++++ Information shown

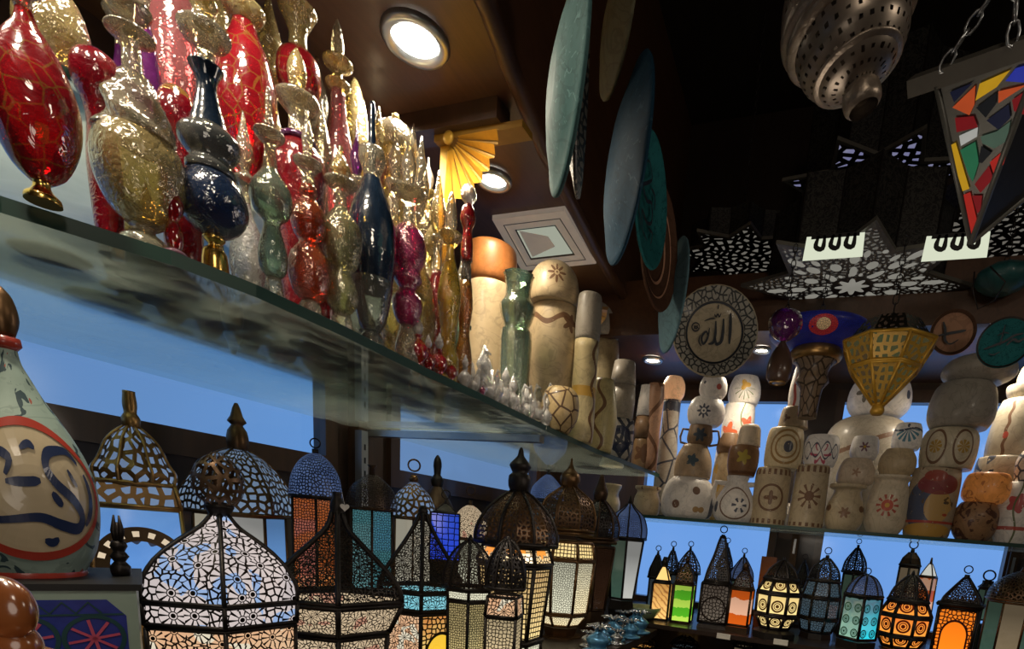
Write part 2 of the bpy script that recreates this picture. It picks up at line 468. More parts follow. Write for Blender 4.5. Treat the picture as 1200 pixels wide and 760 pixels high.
# painted alabaster, decorated by masks in surface space (uv: x centred, y up, both in heights of the piece)
def vase_mat(name, base=(.62, .52, .37), motifs=(), glow=0., mottle=.3, dark=.55, gc=None):
    m = start(name); x, y, uv = uvxy(); o = objc()
    cc = mixc(noise(o, 14, 5, 1.5), tuple(k * (1 - mottle) for k in base), tuple(min(1, k * (1 + mottle * .6)) for k in base))
    pit = noise(o, 45, 4, .5).gt(.58) * .3; cc = mixc(pit, cc, tuple(k * .6 for k in base))
    vein = (noise(o, 8, 3, 2) - .5).abs().lt(.018) * .4
    cc = mixc(vein, cc, tuple(k * dark for k in base))
    for mo in motifs:
        t, cx, cy, size, colr = mo[:5]; a = mo[5:]
        dx, dy = x - cx, y - cy
        if t == 'ell': k = (dx * dx * (1 / size ** 2) + dy * dy * (1 / a[0] ** 2)).sqrt(); mk = k.lt(1)
        elif t == 'ering': k = (dx * dx * (1 / size ** 2) + dy * dy * (1 / a[0] ** 2)).sqrt(); mk = (k - 1).abs().lt(.09)
        elif t == 'band': mk = dy.abs().lt(size)
        elif t == 'vine': mk = (dy - (x * a[0]).sin() * a[1]).abs().lt(size)
        elif t == 'vvine': mk = (dx - (y * a[0]).sin() * a[1]).abs().lt(size)
        elif t == 'teeth': mk = dy.abs().lt(size) * ((x * a[0]).sin().gt(0))
        elif t == 'cells': mk = voro(uv, a[0], dim='2D').lt(a[1])
        elif t == 'blots': mk = noise(uv, a[0], 2, 1).gt(a[1])
        else:
            r = (dx * dx + dy * dy).sqrt(); th = X.m('ARCTAN2', dy, dx)
            if t == 'flower': mk = (r - (th * a[0]).cos() * size * a[1]).lt(size) 
            elif t == 'ring': mk = (r - size).abs().lt(a[0])
            elif t == 'rays': mk = (r.lt(size)) * ((th * a[0]).cos().gt(a[1])) 
            elif t == 'fan': mk = (r.lt(size)) * (dy.lt(0)) * ((th * a[0]).cos().gt(a[1]))
            elif t == 'dotring': mk = (r - size).abs().lt(a[1]) * ((th * a[0]).cos().gt(.3))
        nzm = noise(o, 90, 2).gt(.3)
        cc = mixc(mk * nzm * .92, cc, colr)
    gz = 'glaze' in name
    out(pbsdf(cc, .7 if gz else .45, 0, bump(noise(o, 60, 3), .2, .002), 0 if gz else .1, cc if glow else None, glow, spec=.08 if gz else .35))  # glow: emission put into the stone colour, standing in for light through it
    MAT[name] = m; return m

# ------------------------------------------------------------------ pixel-measured shapes standing at real places
ZL, ZR, ZB, ZT, ZC, ZS = .30, .50, .09, -.40, -.42, 1.0   # left shelf, riser, back shelf, lantern ledge, counter, soffit
def prof(b, pts, zb=0.0):
    r = []
    for py, hw in pts:
        z = zb if py is None else zat(b[0], b[1], py) - b[2]
        r.append((max(1e-4, rat(b[0], b[1], b[2] + z, hw)), z))
    for i in range(1, len(r)):
        if r[i][1] < r[i - 1][1] - 1e-6 and False: pass
    return r
def facing(b): return math.atan2(-b[1], -b[0])
def sm(p, k=3):
    """smooth a profile (Catmull-Rom)"""
    if len(p) < 3: return p
    P = [p[0]] + p + [p[-1]]; Q = []
    for i in range(1, len(P) - 2):
        for j in range(k):
            t = j / k; q = []
            for c in (0, 1):
                a, b, d, e = P[i - 1][c], P[i][c], P[i + 1][c], P[i + 2][c]
                q.append(.5 * (2 * b + (d - a) * t + (2 * a - 5 * b + 4 * d - e) * t * t + (3 * b - a - 3 * d + e) * t ** 3))
            Q.append((max(1e-4, q[0]), q[1]))
    Q.append(p[-1]); return Q

def bottle(label, px, py, row, zs, parts, group=None, name='perfume_bottle', cat='perfume bottle', axis='X', seg=24):
    b = onX(px, py, row) if axis == 'X' else onY(px, py, row)
    b = Vector((b.x, b.y, zs)); t = thing(name, label, cat, b, group)
    for p in parts:
        pn, mt, pts = p[:3]; wob = p[3] if len(p) > 3 else None
        q = prof(b, pts)
        q = sm(q) if len(q) > 3 else q
        MB().lathe(q, seg, face=facing(b), wob=wob).build(pn, MAT[mt], t)
    return t
def flute(n, a): return lambda th, z: 1 + a * math.cos(n * th)
def twist(n, a, k): return lambda th, z: 1 + a * math.sin(n * th + k * z)

simple('foot glass', (.2, .1, .14), .15, coat=.5, var=.4)
# generic perfume bottle shapes, t from shelf to top, w in units of half width
SH = {
 'onion':   ([(0, .45), (.02, .5), (.05, .35), (.09, .6), (.2, .97), (.3, 1), (.42, .75), (.5, .35), (.56, .25)], [(.54, .26), (.62, .24), (.66, .5), (.68, .62), (.70, .4), (.72, .16)], [(.70, .14), (.74, .3), (.8, .5), (.85, .4), (.92, .22), (1, .05)]),
 'double':  ([(0, .6), (.02, .65), (.05, .5), (.12, .75), (.2, .8), (.28, .6), (.33, .42), (.4, .85), (.48, 1), (.56, .8), (.62, .35), (.66, .25)], [(.65, .26), (.74, .22), (.77, .55), (.79, .6), (.8, .3)], [(.79, .12), (.82, .3), (.87, .44), (.91, .3), (.95, .1), (1, .07)]),
 'tear':    ([(0, .4), (.02, .5), (.05, .42), (.14, .7), (.26, 1), (.36, .92), (.48, .6), (.56, .34)], [(.55, .36), (.6, .3), (.68, .3), (.7, .5), (.72, .3)], [(.7, .12), (.74, .4), (.8, .55), (.86, .42), (.93, .2), (1, .05)]),
 'slim':    ([(0, .7), (.02, .75), (.05, .5), (.1, .7), (.25, 1), (.4, .8), (.52, .5), (.58, .4)], [(.57, .45), (.62, .6), (.66, .9), (.68, 1.), (.69, .4)], [(.68, .2), (.75, .5), (.85, .6), (.94, .3), (1, .05)]),
 'globe':   ([(0, .4), (.03, .4), (.06, .25), (.1, .5), (.2, .95), (.3, 1.05), (.4, .9), (.5, .4), (.54, .25)], [(.53, .25), (.6, .2), (.63, .45), (.65, .5), (.66, .3)], [(.65, .14), (.69, .4), (.76, .55), (.84, .4), (.92, .14), (1, .04)]),
}
def gbottle(label, shape, px, py, row, zs, ytop, hw, mat, mat2='clear glass', mat3='gold tinted glass', group=None, seg=20, wob=None, name='perfume_bottle', cat='perfume bottle', foot=1.15):
    b = onX(px, py, row); b = Vector((b.x, b.y, zs)); H = zat(b.x, b.y, ytop) - zs; r = rat(b.x, b.y, zs + H * .3, hw)
    t = thing(name, label, cat, b, group)
    if foot: MB().lathe([(r * foot, .0003), (r * foot * 1.02, .003), (r * .6, .008)], 24).build('foot', MAT['foot glass' if mat2 == 'clear glass' else 'purple glass'], t)
    for pn, mt, q, wb in (('body', mat, SH[shape][0], wob), ('collar', mat2, SH[shape][1], None), ('stopper', mat3, SH[shape][2], None)):
        MB().lathe(sm([(w * r, k * H) for k, w in q], 2), seg, face=facing(b), wob=wb).build(pn, MAT[mt], t)
    return t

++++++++

Reproduce the full material exactly, excluding the pictures.

Write part 2 of the bpy script that recreates this picture. It picks up at line 468. More parts follow. Write for Blender 4.5. Treat the picture as 1200 pixels wide and 760 pixels high.
# painted alabaster, decorated by masks in surface space (uv: x centred, y up, both in heights of the piece)
def vase_mat(name, base=(.62, .52, .37), motifs=(), glow=0., mottle=.3, dark=.55, gc=None):
    m = start(name); x, y, uv = uvxy(); o = objc()
    cc = mixc(noise(o, 14, 5, 1.5), tuple(k * (1 - mottle) for k in base), tuple(min(1, k * (1 + mottle * .6)) for k in base))
    pit = noise(o, 45, 4, .5).gt(.58) * .3; cc = mixc(pit, cc, tuple(k * .6 for k in base))
    vein = (noise(o, 8, 3, 2) - .5).abs().lt(.018) * .4
    cc = mixc(vein, cc, tuple(k * dark for k in base))
    for mo in motifs:
        t, cx, cy, size, colr = mo[:5]; a = mo[5:]
        dx, dy = x - cx, y - cy
        if t == 'ell': k = (dx * dx * (1 / size ** 2) + dy * dy * (1 / a[0] ** 2)).sqrt(); mk = k.lt(1)
        elif t == 'ering': k = (dx * dx * (1 / size ** 2) + dy * dy * (1 / a[0] ** 2)).sqrt(); mk = (k - 1).abs().lt(.09)
        elif t == 'band': mk = dy.abs().lt(size)
        elif t == 'vine': mk = (dy - (x * a[0]).sin() * a[1]).abs().lt(size)
        elif t == 'vvine': mk = (dx - (y * a[0]).sin() * a[1]).abs().lt(size)
        elif t == 'teeth': mk = dy.abs().lt(size) * ((x * a[0]).sin().gt(0))
        elif t == 'cells': mk = voro(uv, a[0], dim='2D').lt(a[1])
        elif t == 'blots': mk = noise(uv, a[0], 2, 1).gt(a[1])
        else:
            r = (dx * dx + dy * dy).sqrt(); th = X.m('ARCTAN2', dy, dx)
            if t == 'flower': mk = (r - (th * a[0]).cos() * size * a[1]).lt(size) 
            elif t == 'ring': mk = (r - size).abs().lt(a[0])
            elif t == 'rays': mk = (r.lt(size)) * ((th * a[0]).cos().gt(a[1])) 
            elif t == 'fan': mk = (r.lt(size)) * (dy.lt(0)) * ((th * a[0]).cos().gt(a[1]))
            elif t == 'dotring': mk = (r - size).abs().lt(a[1]) * ((th * a[0]).cos().gt(.3))
        nzm = noise(o, 90, 2).gt(.3)
        cc = mixc(mk * nzm * .92, cc, colr)
    gz = 'glaze' in name
    out(pbsdf(cc, .7 if gz else .45, 0, bump(noise(o, 60, 3), .2, .002), 0 if gz else .1, cc if glow else None, glow, spec=.08 if gz else .35))  # glow: emission put into the stone colour, standing in for light through it
    MAT[name] = m; return m

# ------------------------------------------------------------------ pixel-measured shapes standing at real places
ZL, ZR, ZB, ZT, ZC, ZS = .30, .50, .09, -.40, -.42, 1.0   # left shelf, riser, back shelf, lantern ledge, counter, soffit
def prof(b, pts, zb=0.0):
    r = []
    for py, hw in pts:
        z = zb if py is None else zat(b[0], b[1], py) - b[2]
        r.append((max(1e-4, rat(b[0], b[1], b[2] + z, hw)), z))
    for i in range(1, len(r)):
        if r[i][1] < r[i - 1][1] - 1e-6 and False: pass
    return r
def facing(b): return math.atan2(-b[1], -b[0])
def sm(p, k=3):
    """smooth a profile (Catmull-Rom)"""
    if len(p) < 3: return p
    P = [p[0]] + p + [p[-1]]; Q = []
    for i in range(1, len(P) - 2):
        for j in range(k):
            t = j / k; q = []
            for c in (0, 1):
                a, b, d, e = P[i - 1][c], P[i][c], P[i + 1][c], P[i + 2][c]
                q.append(.5 * (2 * b + (d - a) * t + (2 * a - 5 * b + 4 * d - e) * t * t + (3 * b - a - 3 * d + e) * t ** 3))
            Q.append((max(1e-4, q[0]), q[1]))
    Q.append(p[-1]); return Q

def bottle(label, px, py, row, zs, parts, group=None, name='perfume_bottle', cat='perfume bottle', axis='X', seg=24):
    b = onX(px, py, row) if axis == 'X' else onY(px, py, row)
    b = Vector((b.x, b.y, zs)); t = thing(name, label, cat, b, group)
    for p in parts:
        pn, mt, pts = p[:3]; wob = p[3] if len(p) > 3 else None
        q = prof(b, pts)
        q = sm(q) if len(q) > 3 else q
        MB().lathe(q, seg, face=facing(b), wob=wob).build(pn, MAT[mt], t)
    return t
def flute(n, a): return lambda th, z: 1 + a * math.cos(n * th)
def twist(n, a, k): return lambda th, z: 1 + a * math.sin(n * th + k * z)

simple('foot glass', (.2, .1, .14), .15, coat=.5, var=.4)
# generic perfume bottle shapes, t from shelf to top, w in units of half width
SH = {
 'onion':   ([(0, .45), (.02, .5), (.05, .35), (.09, .6), (.2, .97), (.3, 1), (.42, .75), (.5, .35), (.56, .25)], [(.54, .26), (.62, .24), (.66, .5), (.68, .62), (.70, .4), (.72, .16)], [(.70, .14), (.74, .3), (.8, .5), (.85, .4), (.92, .22), (1, .05)]),
 'double':  ([(0, .6), (.02, .65), (.05, .5), (.12, .75), (.2, .8), (.28, .6), (.33, .42), (.4, .85), (.48, 1), (.56, .8), (.62, .35), (.66, .25)], [(.65, .26), (.74, .22), (.77, .55), (.79, .6), (.8, .3)], [(.79, .12), (.82, .3), (.87, .44), (.91, .3), (.95, .1), (1, .07)]),
 'tear':    ([(0, .4), (.02, .5), (.05, .42), (.14, .7), (.26, 1), (.36, .92), (.48, .6), (.56, .34)], [(.55, .36), (.6, .3), (.68, .3), (.7, .5), (.72, .3)], [(.7, .12), (.74, .4), (.8, .55), (.86, .42), (.93, .2), (1, .05)]),
 'slim':    ([(0, .7), (.02, .75), (.05, .5), (.1, .7), (.25, 1), (.4, .8), (.52, .5), (.58, .4)], [(.57, .45), (.62, .6), (.66, .9), (.68, 1.), (.69, .4)], [(.68, .2), (.75, .5), (.85, .6), (.94, .3), (1, .05)]),
 'globe':   ([(0, .4), (.03, .4), (.06, .25), (.1, .5), (.2, .95), (.3, 1.05), (.4, .9), (.5, .4), (.54, .25)], [(.53, .25), (.6, .2), (.63, .45), (.65, .5), (.66, .3)], [(.65, .14), (.69, .4), (.76, .55), (.84, .4), (.92, .14), (1, .04)]),
}
def gbottle(label, shape, px, py, row, zs, ytop, hw, mat, mat2='clear glass', mat3='gold tinted glass', group=None, seg=20, wob=None, name='perfume_bottle', cat='perfume bottle', foot=1.15):
    b = onX(px, py, row); b = Vector((b.x, b.y, zs)); H = zat(b.x, b.y, ytop) - zs; r = rat(b.x, b.y, zs + H * .3, hw)
    t = thing(name, label, cat, b, group)
    if foot: MB().lathe([(r * foot, .0003), (r * foot * 1.02, .003), (r * .6, .008)], 24).build('foot', MAT['foot glass' if mat2 == 'clear glass' else 'purple glass'], t)
    for pn, mt, q, wb in (('body', mat, SH[shape][0], wob), ('collar', mat2, SH[shape][1], None), ('stopper', mat3, SH[shape][2], None)):
        MB().lathe(sm([(w * r, k * H) for k, w in q], 2), seg, face=facing(b), wob=wb).build(pn, MAT[mt], t)
    return t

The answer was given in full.